Je ne vous étonnerai pas davantage en vous disant que le mariage est un des sujets de plaintes le plus souvent mis en avant par mes lecteurs et mes lectrices: tantôt ce sont des célibataires qui se plaignent de leur solitude morale, qui dédaignent le foyer paternel et veulent absolument fonder une famille, tantôt ce sont des époux qui se plaignent des déboires et des amertumes que leur apporte leur union malheureuse.
Les causes de ces lamentations sont multiples, mais je place au premier rang l'idée très inexacte que l'on se fait du mariage. Un célibataire s'imagine trop volontiers qu'il lui suffit de trouver un conjoint pour s'être assuré le bonheur; pour lui l'acquisition de la félicité est comparable à l'acquisition d'un meuble qui est faite une fois pour toute et d'une façon définitive; je me marie, donc je m'assume pour toujours la possession d'une âme sœur et d'un cœur fidèle, comme mon emplette chez le marchand de meubles m'assure pour toujours la possession d'un fauteuil confortable.
Partant de cette notion fausse, les célibataires cherchent à se marier sans discernement et les gens mariés se reposent étourdiment sur les serments échangés aux jours des fiançailles.
La réalité est bien éloignée de cette quiétude simpliste et la conservation du bonheur réclame une attention plus minutieuse.

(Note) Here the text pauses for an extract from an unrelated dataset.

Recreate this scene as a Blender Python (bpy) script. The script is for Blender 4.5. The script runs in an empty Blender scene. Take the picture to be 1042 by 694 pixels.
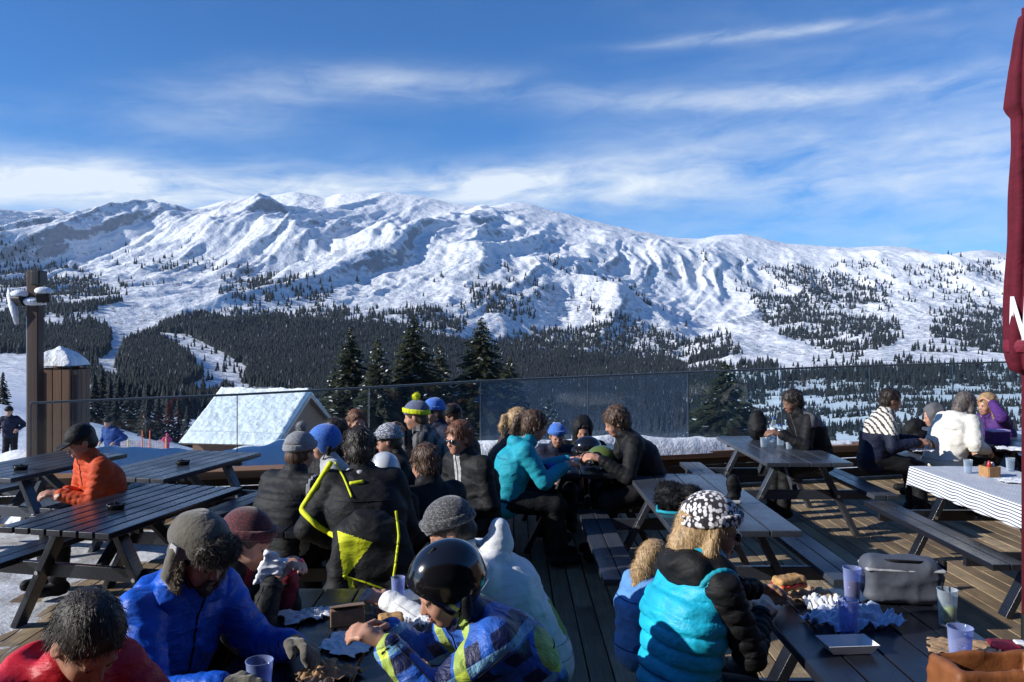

Après avoir choisi soigneusement son conjoint, il faut encore s'efforcer d'entretenir en lui la tendresse, par sa propre affection, par ses vertus et par son charme. Ce dernier point est souvent négligé et vous entendez maintes fois des femmes honnêtes s'écrier: "A quoi bon être coquette? moi, mariée, je n'ai plus l'ambition de plaire!"

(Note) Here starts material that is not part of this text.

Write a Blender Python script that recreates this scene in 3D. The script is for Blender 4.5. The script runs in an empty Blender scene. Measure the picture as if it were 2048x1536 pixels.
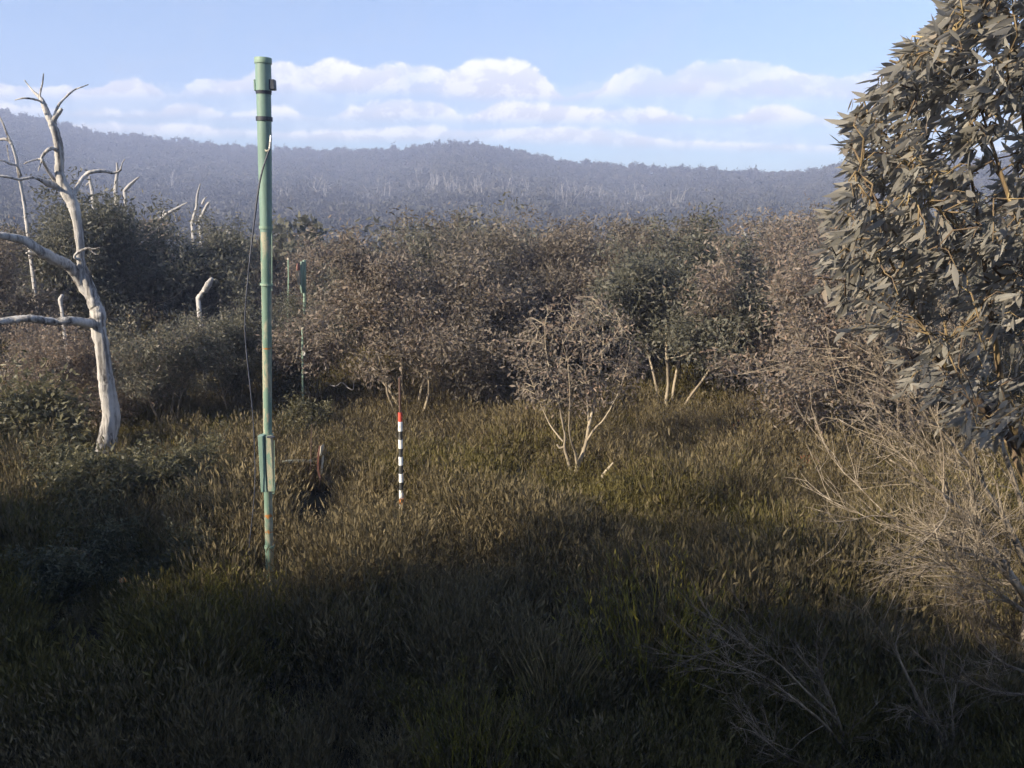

Quelle imprudence, madame! Mais il faut chercher à plaire à votre mari, soignez vos mains, polissez vos ongles, maintenez votre taille dans de bons corsets? Ne mordez pas dans des aliments durs pour ne pas casser vos dents et si par hasard un accident survient, vite que le dentiste répare et complète votre dentition. Et si vous vous apercevez que vos cheveux blanchissent prématurément pourquoi ne pas les teindre, non pas de ces couleurs criardes et affichantes, mais avec des nuances si voisine de la vôtre que personne ne se doutera de la supercherie? Mais faites bien attention de ne point employer de produits dangereux: le plus sur est de vous adresser à un chimiste tel que M. Chabrier, 48, passage Jouffroy, dont les connaissances scientifiques et l'expérience pratique sont pour vous d'excellentes garanties. Quand votre chevelure d'une belle teinte jeune, fera une ombre heureuse sur votre front, elle dissimulera mieux les petites rides qui le sillonnent.
Toujours jeune, toujours gaie, toujours tendre... comment ne seriez pas toujours heureuse?

                                                                                                                     Madame Elise.

Mon Dimanche, revue populaire illustrée, 8 mars 1908.